The Worst Legislative Body in the World?

The good news: Philadelphia City Council isn’t as inept as it used to be. The bad news: That’s a low, low bar

Noise complaints? Streetlights? Paperwork problems? A marooned tux? Call Council. The instinct is a last vestige of Philadelphia’s tradition of personal politics. As the ward and committee system has declined, Council offices have beefed up their service staffs to offer constituents an ally as they navigate the impersonal forces of institutions and bureaucracies. “It’s what I pride myself on,” Tasco says. “If there’s a pothole, I want it fixed. … A call from us can really light a fire under a commissioner.” As a way of organizing a government, it’s absurd: Why should anyone owe a Councilman a vote for getting City Hall to do something that we’re already paying taxes for it to do anyway? How ’bout fixing dysfunction rather than cleaning up its wake?
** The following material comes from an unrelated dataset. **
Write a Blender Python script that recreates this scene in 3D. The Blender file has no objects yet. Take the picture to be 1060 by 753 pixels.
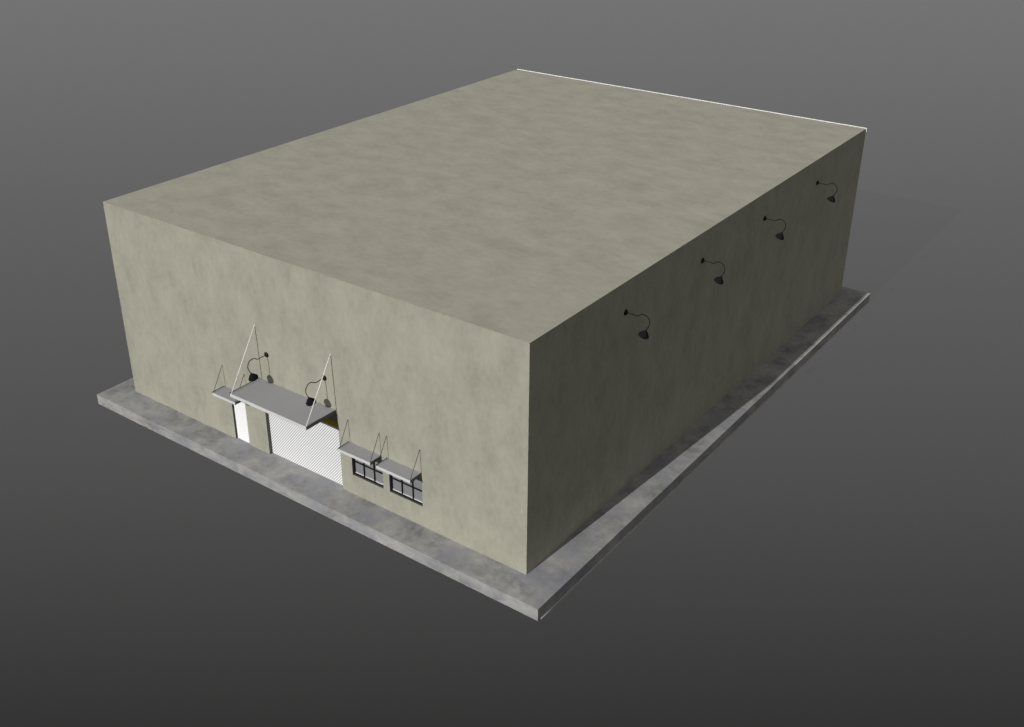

No one would ever design a system where the best way to remedy an erroneous water bill involves calling an elected official. But for a lot of people, it works — it’s a reliable fix for the occasional crises of urban life. “My people are better than anyone at it,” says Joan Krajewski, who’s represented parts of the Northeast for 30 years. Much more than any legislation or oversight activity, this also explains why the likes of Krajewski can get elected again and again and again. Sure, an ideal city wouldn’t require political intervention to straighten out service problems. But this is Philadelphia. “At the end of the day, they don’t care what your politics are,” says Miller. “It’s ‘Are you a go-to person?’ That’s why, with DROP and all that, they’re still going to get reelected.”

And that’s the problem.

Even in today’s fistfight-free, nobody-under-indictment incarnation of Council, the tradition of having legislators moonlight as caseworkers undercuts any incentive for pols to get serious about governing. Perform no legislative function beyond showing up to dole out ceremonial resolutions? Reelection’s a breeze. Tell someone with a -quality-of-life complaint to go through proper channels? You’re out of a job. It’s no surprise that the most productive and grown-up members of Council over the years have been those with ambitions for higher office — that is, members who think they’ll one day be up for a job where voters judge candidates on their policy chops. For instance, at an April budget hearing for the maligned BRT, only Bill Green and W. -Wilson Goode Jr. managed to ask semi-serious -questions — and only seven Council members were there at once. Perhaps the rest were handling another tuxedo crisis.

For a mayor like Nutter, Council’s self-conception as deus ex machina complicates life immensely — given that the newly empowered legislative branch will have an extra incentive to resist change. Members delight in railing against Nutter’s 311 telephone system, which encourages citizens to call in service complaints to a single switchboard. To many on Council, it’s a sneaky ploy by the Mayor to keep them from solving constituents’ practical problems. More to the point, they say, it doesn’t work as well as a call to a politician. For better or worse, though, 311 is the sort of initiative that defines Nutter. With little money to spend on major plans, his reforms often involve revising the org chart at City Hall. It seems unobjectionable enough. Unless, that is, you’re someone who gets reelected based on your ability to work the existing chart.